Denim, Iowa State University Textiles and Clothing Museum

“Dugan's was more than gay, it encompassed the whole (post-hippie) counterculture. People loved it. Everybody was welcome, and it was just a very comfortable place to meet friends, discuss how to fix the world, and so forth. For a number of years, I worked till 1 AM and then rushed there for the last open hour till 2. The Ames Jug Band played there frequently (yes, there was live music). Other artists came through. I remember Holly Near being there one hot summer night.”

“In about 1976 a small disco opened up out on the western edge of Ames.

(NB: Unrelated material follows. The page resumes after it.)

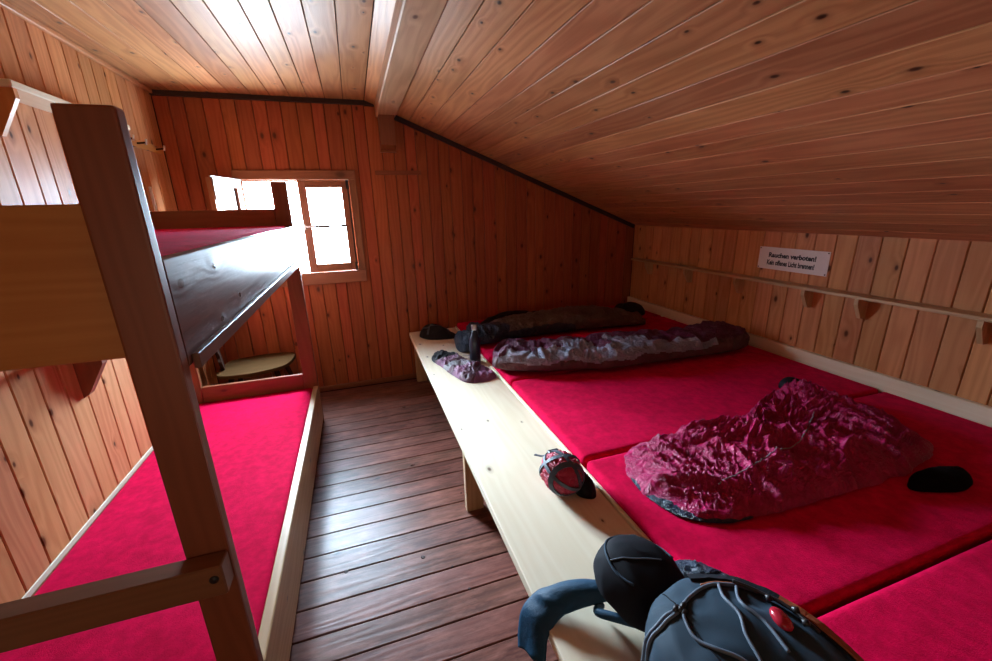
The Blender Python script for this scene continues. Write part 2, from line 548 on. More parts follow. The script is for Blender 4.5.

The other dance bars in Ames at the time didn't exactly understand what music was best to dance to. This was a common 'straight' issue. But this place, run by several folks who were from Puerto Rico, was spot on with the music we'd hear in Des Moines bars and elsewhere. A few of us went there to dance, and at first, they welcomed us, but then the straight patrons complained, apparently, and we were made unwelcome. I don't think the owners cared. In fact, they thought it rather cosmopolitan, but they were afraid of it damaging the business.”

“I can't remember the name of that bar, but indeed, in several years it was gone. By 1978/79,

the backlash against disco and gay disco in particular was in full swing.”  – email communication with Dennis Brumm, an Ames resident in the 1970s and ISU alumni, October, 2017


Photograph of building, Dugan’s Deli, which is now Mother’s Pub. c. 1970s. Photo courtesy of Dennis Brumm, personal collection.